1) we have a SLR(1) Grammar G as following. we use SLR(1) parser generator and generate a parse table S for G. we use LALR(1) parser generator and generate a parse table L for G.
S->AB
A->dAa
A-> lambda (lambda is a string with length=0)
B->aAb
Solution: the number of elements with R (reduce) in S is more than L.
but in one site I read:
2) Suppose T1, T2 is created with SLR(1) and LALR(1) for Grammar G. if G be a SLR(1) Grammar which of the following is TRUE?

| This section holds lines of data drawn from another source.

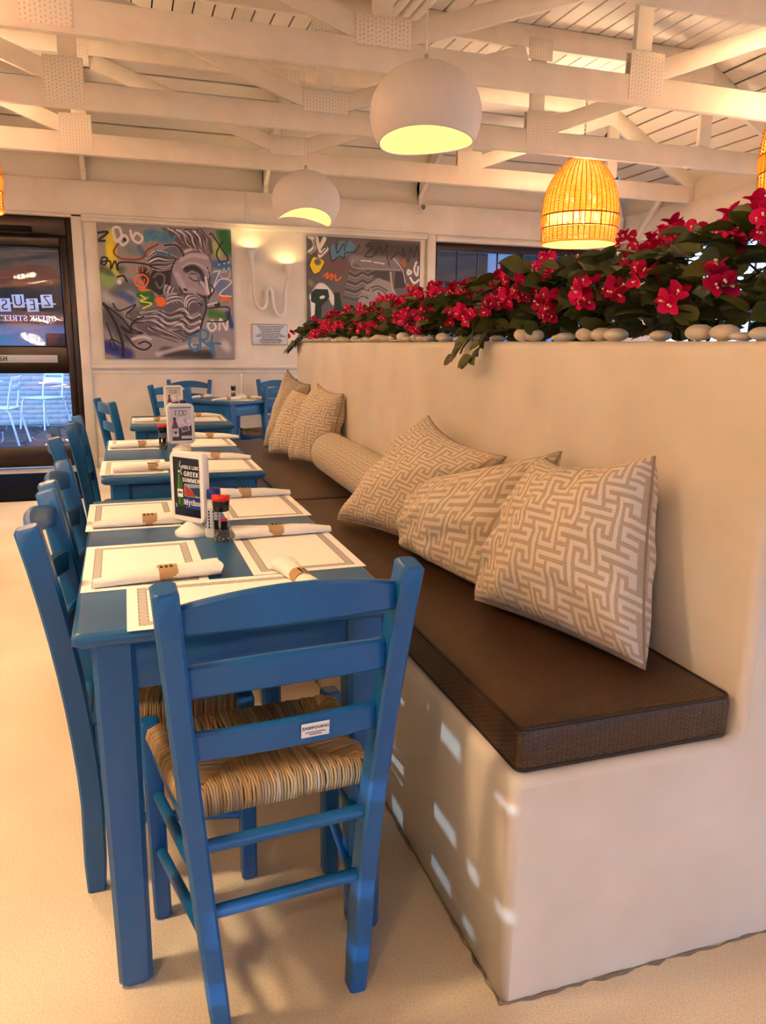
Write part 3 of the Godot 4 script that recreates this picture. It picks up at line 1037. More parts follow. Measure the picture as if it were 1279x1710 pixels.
# ---------------------------------------------------------------- tables
func make_table(label: String, at: Vector3, turn: float, w: float, d: float) -> Node3D:
	var t := thing("dining_table", label, "table", at, turn, "blue dining tables")
	var k := MB.new()
	var ls := []
	for q in [[0.722, 0.010], [0.730, 0.0], [0.742, 0.0], [0.7475, 0.003], [0.75, 0.010]]:
		var l := PackedVector3Array()
		var x: float = w / 2 - q[1]
		var z: float = d / 2 - q[1]
		for c in [[x - 0.006, z], [x, z - 0.006], [x, -z + 0.006], [x - 0.006, -z], [-x + 0.006, -z], [-x, -z + 0.006], [-x, z - 0.006], [-x + 0.006, z]]:
			l.append(Vector3(c[0], q[0], c[1]))
		ls.append(l)
	k.loft(ls)
	put("tabletop", k, M.blue_top, t)
	for s in [-1.0, 1.0]:
		k = MB.new()
		k.box(Vector3(0, 0.672, s * (d / 2 - 0.055)), Vector3(w - 0.14, 0.10, 0.022), 0.003)
		put("apron", k, M.blue_paint, t)
		k = MB.new()
		k.box(Vector3(s * (w / 2 - 0.055), 0.672, 0), Vector3(0.022, 0.10, d - 0.14), 0.003)
		put("apron", k, M.blue_paint, t)
	for sx in [-1.0, 1.0]:
		for sz in [-1.0, 1.0]:
			k = MB.new()
			var x: float = sx * (w / 2 - 0.066)
			var z: float = sz * (d / 2 - 0.066)
			k.post([Vector3(x, 0.0, z), Vector3(x, 0.012, z), Vector3(x, 0.60, z), Vector3(x, 0.7215, z)], [Vector2(0.048, 0.048), Vector2(0.064, 0.064), Vector2(0.074, 0.074), Vector2(0.074, 0.074)], 0.009)
			put("leg", k, M.blue_paint, t)
	return t

func build_tables() -> void:
	make_table("long blue dining table closest to the camera, behind the chair with the maker's plate", Vector3(0.182, 0, -1.928), 0.35, 0.60, 1.205)
	make_table("long blue dining table in the middle, with a white bottle advert stand on it", Vector3(0.192, 0, -3.55), 0.2, 0.605, 1.19)
	make_table("small blue dining table near the far end of the bench", Vector3(0.318, 0, -5.14), -1.0, 0.615, 0.72)
	make_table("blue dining table turned on a corner by the far wall", Vector3(0.91, 0, -7.13), 34.6, 0.70, 0.70)

# ---------------------------------------------------------------- chairs
func post_z(y: float) -> float:
	if y < 0.25:
		return 0.155 + 0.006 * (0.25 - y) / 0.25
	var t := (y - 0.25) / 0.63
	return 0.155 + 0.020 * t + 0.058 * t * t

func post_x(y: float) -> float:
	return 0.132 + 0.0785 * clampf(y, 0, 0.9)

func slat(y0: float, y1: float, arch0: float, arch1: float, bow: float) -> MB:
	var k := MB.new()
	var ls := []
	var n := 14
	for i in n + 1:
		var q := -1.0 + 2.0 * i / n
		var e := 1.0 - q * q
		var b0 := y0 + arch0 * e
		var b1 := y1 + arch1 * e
		var ym := (b0 + b1) * 0.5
		var x := q * (post_x((y0 + y1) / 2) - 0.008)
		var l := PackedVector3Array()
		for c in [[b0 + 0.004, 0.009], [b1 - 0.005, 0.009], [b1, 0.004], [b1, -0.004], [b1 - 0.005, -0.009], [b0 + 0.004, -0.009], [b0, -0.005], [b0, 0.005]]:
			l.append(Vector3(x, c[0], post_z(ym) - 0.004 + bow * e + c[1]))
		ls.append(l)
	k.loft(ls)
	return k

func rush_seat() -> ArrayMesh:
	var k := MB.new()
	var r := RandomNumberGenerator.new()
	r.seed = 5
	var y := 0.452
	var bl := Vector3(-0.160, y, 0.112)
	var br := Vector3(0.160, y, 0.112)
	var fr := Vector3(0.190, y, -0.168)
	var fl := Vector3(-0.190, y, -0.168)
	var c1 := Vector3(-0.035, y, -0.030)
	var c2 := Vector3(0.035, y, -0.030)
	var sect := [[bl, br, [bl, c1, c2, br], Vector3(0, 0, 1)], [fl, fr, [fl, c1, c2, fr], Vector3(0, 0, -1)], [bl, fl, [bl, c1, fl], Vector3(-0.99, 0, 0.14)], [br, fr, [br, c2, fr], Vector3(0.99, 0, 0.14)]]
	for s in sect:
		var a: Vector3 = s[0]
		var b: Vector3 = s[1]
		var out: Vector3 = s[3]
		var n := int((b - a).length() / 0.0053)
		for i in n:
			var t := (i + 0.5) / n
			var p := a.lerp(b, t)
			# where this cord meets the diagonal
			var ln: Array = s[2]
			var e := p
			for j in ln.size() - 1:
				var u0: float = (ln[j] - a).dot((b - a).normalized())
				var u1: float = (ln[j + 1] - a).dot((b - a).normalized())
				var u := t * (b - a).length()
				if u >= u0 - 1e-4 and u <= u1 + 1e-4 and u1 > u0:
					e = ln[j].lerp(ln[j + 1], (u - u0) / (u1 - u0))
			var side := (b - a).normalized() * r.randf_range(-0.0016, 0.0016)
			var lift := r.randf_range(-0.0012, 0.0016)
			var pts := [p + Vector3(0, -0.042, 0) - out * 0.004, p + Vector3(0, -0.036, 0) + out * 0.010, p + Vector3(0, -0.014, 0) + out * 0.0175 + side, p + Vector3(0, 0.003 + lift, 0) + out * 0.013 + side, p + Vector3(0, 0.0095 + lift, 0) - out * 0.004 - side]
			var go := (e - p)
			if go.length() > 0.03:
				pts.append(p.lerp(e, 0.5) + Vector3(0, 0.006 + lift, 0) + side)
			pts.append(e + Vector3(0, 0.000, 0))
			var base := Color(0.44, 0.275, 0.125) if r.randf() < 0.75 else Color(0.37, 0.265, 0.165)
			if r.randf() < 0.08:
				base = Color(0.56, 0.43, 0.28)
			var f := r.randf_range(0.6, 1.15)
			k.col = Color(base.r * f, base.g * f, base.b * f)
			var rad := r.randf_range(0.0027, 0.0034)
			k.tube(pts, rad, 5, false)
	for c in [bl, br, fl, fr]:
		k.col = Color(0.36, 0.22, 0.10)
		k.blob(c + Vector3(0, -0.016, 0), Vector3(0.017, 0.022, 0.017), 8, 6)
	# the filling below, closing the seat
	k.col = Color(0.12, 0.07, 0.035)
	k.loft([PackedVector3Array([bl, br, fr, fl]), PackedVector3Array([bl + Vector3(0, -0.03, 0), br + Vector3(0, -0.03, 0), fr + Vector3(0, -0.03, 0), fl + Vector3(0, -0.03, 0)])])
	return k.done()

func make_chair() -> Node3D:
	var c := thing("dining_chair", "blue ladder-back chair closest to the camera, seen from behind with a small maker's plate", "chair", Vector3.ZERO, 0, "blue ladder-back chairs with rush seats")
	var bp: StandardMaterial3D = M.blue_paint
	var k: MB
	for s in [-1.0, 1.0]:
		k = MB.new()
		var pts := []
		var sz := []
		for i in 12:
			var y := 0.875 * i / 11.0
			pts.append(Vector3(s * post_x(y), y, post_z(y)))
			sz.append(Vector2(0.034, 0.040) if y < 0.02 else Vector2(0.036 + 0.004 * y, 0.048))
		pts.append(Vector3(s * post_x(0.88), 0.880, post_z(0.88)))
		sz.append(Vector2(0.030, 0.038))
		k.post(pts, sz, 0.005)
		put("back_post", k, bp, c)
		k = MB.new()
		k.post([Vector3(s * 0.194, 0, -0.180), Vector3(s * 0.194, 0.006, -0.180), Vector3(s * 0.199, 0.462, -0.182), Vector3(s * 0.199, 0.468, -0.182)], [Vector2(0.028, 0.028), Vector2(0.036, 0.036), Vector2(0.040, 0.040), Vector2(0.032, 0.032)], 0.005)
		put("leg", k, bp, c)
		for y in [0.165, 0.300]:
			k = MB.new()
			k.tube([Vector3(s * 0.192, y, -0.172), Vector3(s * post_x(y + 0.02), y + 0.02, post_z(y))], 0.0115, 12, false)
			put("stretcher", k, bp, c)
		k = MB.new()
		k.bar(Vector3(s * 0.190, 0.408, -0.168), Vector3(s * post_x(0.41), 0.408, 0.14), 0.018, 0.036, Vector3.UP, 0.003)
		put("seat_rail", k, bp, c)
	for y in [0.245, 0.383]:
		k = MB.new()
		k.tube([Vector3(-post_x(y), y, post_z(y)), Vector3(post_x(y), y, post_z(y))], 0.0125, 12, false)
		put("stretcher", k, bp, c)
	k = MB.new()
	k.tube([Vector3(-0.192, 0.24, -0.172), Vector3(0.192, 0.24, -0.172)], 0.0115, 12, false)
	put("stretcher", k, bp, c)
	k = MB.new()
	k.bar(Vector3(-0.18, 0.385, -0.170), Vector3(0.18, 0.385, -0.170), 0.018, 0.060, Vector3.UP, 0.003)
	put("seat_rail", k, bp, c)
	put("slat", slat(0.796, 0.842, 0.010, 0.030, 0.030), bp, c)
	put("slat", slat(0.680, 0.735, 0.012, 0.014, 0.026), bp, c)
	put("slat", slat(0.560, 0.610, 0.004, 0.005, 0.018), bp, c)
	obj("rush_seat", rush_seat(), M.straw, c)
	k = MB.new()
	k.block(Vector3.ZERO, Vector3(0.050, 0.027, 0.0012), 0.0003)
	var p := put("maker_plate", k, M.white_plastic, c)
	p.position = Vector3(0.040, 0.592, post_z(0.59) + 0.0255)
	p.rotation_degrees.x = 6
	p.set_meta("label", "small white maker's plate")
	text("lettering", "ZAMPOUKAS", 0.0058, M.ink, p, Vector3(0, 0.0045, 0.0008), Basis(), "Droid Sans", true, 0.0002)
	for i in 2:
		var kk := MB.new()
		kk.block(Vector3(0, -0.004 - i * 0.0042, 0.0008), Vector3(0.036 - i * 0.014, 0.0014, 0.0002), 0.00005)
		put("print_line", kk, M.ink, p)
	return c

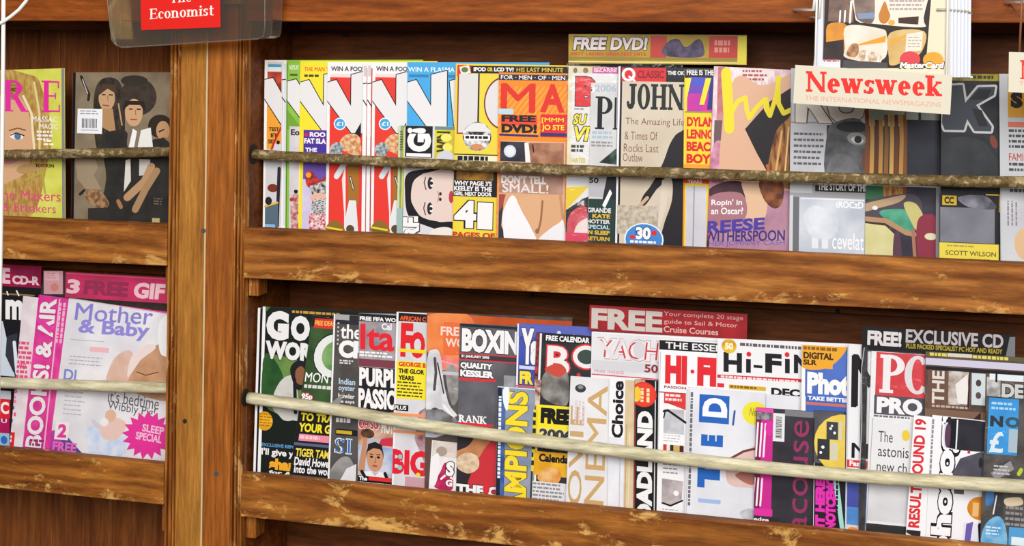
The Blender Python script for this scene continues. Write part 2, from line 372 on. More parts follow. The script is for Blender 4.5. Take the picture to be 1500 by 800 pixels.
def serif_tris(s, tk=.17, th=.055, gap=.04):
    k = ('serif', s, tk, th)
    if k in _gl: return _gl[k]
    T = []; X = 0.0
    def quad(a, b, c, d): T.append((a, b, c)); T.append((a, c, d))
    for ch in s:
        if ch == ' ': X += .35; continue
        if ch not in SER: continue
        wd_, st = SER[ch]
        for q in st:
            if q[0] == 'v':
                x, y0, y1, fl = q[1:5]; t = tk*(q[5] if len(q) > 5 else 1); x += X
                quad((x-t/2, y0), (x+t/2, y0), (x+t/2, y1), (x-t/2, y1))
                for f, y in (('b', y0), ('t', y1)):
                    if f in fl:
                        s_ = -1 if f == 't' else 1; quad((x-t/2-.09, y), (x+t/2+.09, y), (x+t/2+.09, y+s_*th), (x-t/2-.09, y+s_*th))
            elif q[0] in 'dn':
                t = (tk if q[0] == 'd' else th*1.1); dx = t*(1.05 if q[0] == 'd' else 1)
                x0, y0, x1, y1 = q[1:]; quad((X+x0-dx/2, y0), (X+x0+dx/2, y0), (X+x1+dx/2, y1), (X+x1-dx/2, y1))
            elif q[0] == 'h':
                x0, x1, y = q[1:]; quad((X+x0, y-th/2), (X+x1, y-th/2), (X+x1, y+th/2), (X+x0, y+th/2))
            elif q[0] == 'q':
                x, y0, y1 = q[1:]; quad((X+x-th/2, y0), (X+x+th/2, y0), (X+x+th/2, y1), (X+x-th/2, y1))
            elif q[0] == 's':
                x, y = q[1:]; y = min(max(y, th/2), 1-th/2) if y in (0, 1) else y; quad((X+x-.14, y-th/2), (X+x+.14, y-th/2), (X+x+.14, y+th/2), (X+x-.14, y+th/2))
            elif q[0] == 'o':
                cx, cy, r = q[1:]
                for i in range(10):
                    a, b = 2*math.pi*i/10, 2*math.pi*(i+1)/10; T.append(((X+cx, cy), (X+cx+r*math.cos(a), cy+r*math.sin(a)), (X+cx+r*math.cos(b), cy+r*math.sin(b))))
            elif q[0] == 'a':
                cx, cy, rx, ry, a0, a1 = q[1:]; n = 20
                for i in range(n):
                    A = [math.radians(a0+(a1-a0)*(i+j)/n) for j in (0, 1)]
                    o = [(X+cx+rx*math.cos(a), cy+ry*math.sin(a)) for a in A]; w = [(X+cx+(rx-tk)*math.cos(a), cy+(ry-th)*math.sin(a)) for a in A]
                    quad(o[0], o[1], w[1], w[0])
        X += wd_+gap
    _gl[k] = norm_tris(T); return _gl[k]

def clip(poly, a0, a1, b0, b1):
    for ax, lim, sg in ((0, a0, 1), (0, a1, -1), (1, b0, 1), (1, b1, -1)):
        out = []
        for i in range(len(poly)):
            p, q = poly[i], poly[(i+1) % len(poly)]
            dp, dq = (p[ax]-lim)*sg, (q[ax]-lim)*sg
            if dp >= 0: out.append(p)
            if (dp >= 0) != (dq >= 0):
                t = dp/(dp-dq); out.append((p[0]+(q[0]-p[0])*t, p[1]+(q[1]-p[1])*t))
        poly = out
        if len(poly) < 3: return []
    return poly

class Row:
    """one pocket of a shelf: a leaning, slightly fanned stack direction"""
    def __init__(s, d0, alpha, lean, shelf, byline, group):
        al, be = math.radians(alpha), math.radians(lean)
        s.u = Vector((math.cos(al), math.sin(al), 0)); n0 = Vector((math.sin(al), -math.cos(al), 0))
        s.v = Vector((0, 0, 1))*math.cos(be)-n0*math.sin(be); s.n = n0*math.cos(be)+Vector((0, 0, 1))*math.sin(be)
        s.O = Vector((0, d0, shelf)); s.d0 = d0; s.shelf = shelf; s.by = byline; s.group = group; s.done = []; s.lean = be
    def nat(s, x, y):                       # stack coordinate of a left edge standing at the usual depth
        p = at(x, y, s.d0); p = at(x, y, s.d0+math.tan(s.lean)*(p.z-s.shelf)); return (p-s.O).dot(s.n)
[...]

a) T1 and T2 has not any difference.
b) total Number of non-error entries in T1 is lower than T2
c) total Number of error entries in T1 is lower than T2
Solution:
The LALR(1) algorithm generates exactly the same states as the SLR(1) algorithm, but it can generate different actions; it is capable of resolving more conflicts than the SLR(1) algorithm. However, if the grammar is SLR(1), both algorithms will produce exactly the same machine (a is right).
any one could describe for me which of them is true?
EDIT: infact my question is why for a given SLR(1) Grammar, the parse table of LALAR(1) and SLR(1) is exactly the same, (error and non-error entries are equal and number of reduce is equal) but for the above grammar, the number of Reduced in S is more than L.